On Comment Moderation

by Michael in ,


After reading my recent post on enabling comments a friend wrote me to ask about my thoughts on comment moderation mentioning that some have had success improving drastically the quality of discussion on a given site while acknowledging a high level of effort involved.

Moderation can be a pretty touchy subject, largely because people feel the right to free speech entitles them to say whatever they want to say whenever and wherever they want.

My favorite discussion of moderation came up on Ars Technica (which seems to come up frequently to me as close to the very model of how to conduct a civil online community) this past September. If you're interested in specifics, read Editor-in-Chief Ken Fisher's announcement post.

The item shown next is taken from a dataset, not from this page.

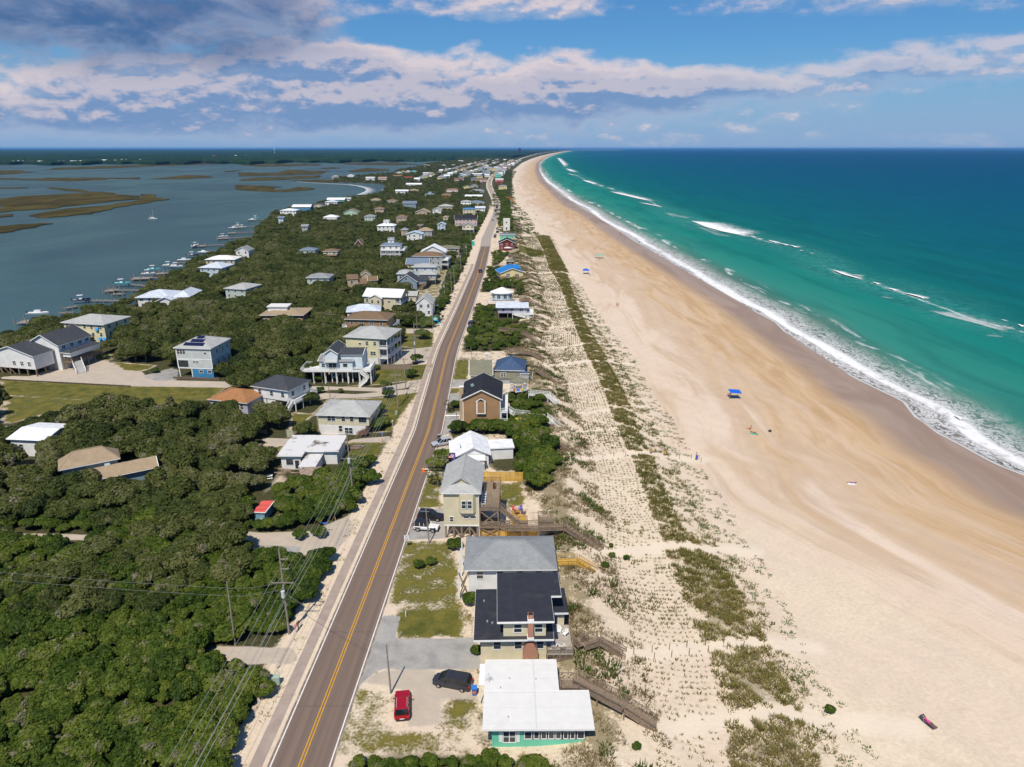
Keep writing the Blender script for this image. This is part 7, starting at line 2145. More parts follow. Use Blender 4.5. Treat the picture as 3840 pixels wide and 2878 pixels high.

The gist is that Ars had an ever increasing flow of low-quality, immature, and asinine commenting over the course of the previous years or so (still in my opinion much higher quality than any other major site that covers similar subjects) and wanted to fix the problem. They annonuced a few hard line rules to give offenders ("trolls"--which they defined) a 24 timeout without warning on first infringements with automatic deletions of infringing posts if especially egregious or made by a brand new account (meaning chances are high the comment was made by a person joining for the sake of irritating others). The discussion they invited members to join in on was huge, hitting 929 comments on the story (I participated heavily and the discussion got me to finally become a paid member of the site), and let the staff gauge whether this was something the community wanted or not. The end result has been an Ars where I feel all the intelligent conversation has been left intact, including plenty of heated dissent, while spam posts and ad hominem attacks have been effectively reduced to nothing.

With all that in mind, my view is that good moderation is absolutely essential if you're going to foster civil discussion. Remove normal internet "FIRST" posts. Remove posts that attack a person instead of their argument. Remove negative comments that add nothing except negativity, but do not ever remove critical posts that justify their criticism. That last point is the most difficult one. It's the line that, when crossed, means you've gone from keeping things civil to quieting criticism. The point here is that a website which wants to become a community in and of itself has the responsibility to foster that community. At Ars that has been a major point of the website since it began. If you believe your own site is one that should be a community, you must make sure the comments on your site encourage quality discussion--and quality discussion generally includes quality criticism.

Moderation of a site's comments is essential when the comments are in any substantial volume unless you want to devolve into the types of worthless or offensive nonsense you get on YouTube (reading comments on 5 or 6 popular YouTube videos is an experiment you only need to try once--you'll never forget it). If you want your site to BE a community rather than to just take part in one, though, you have to tread carefully and make sure you're not crippling the quality of that community by discouraging those with founded dissent, even if it's a bit heated, from staying.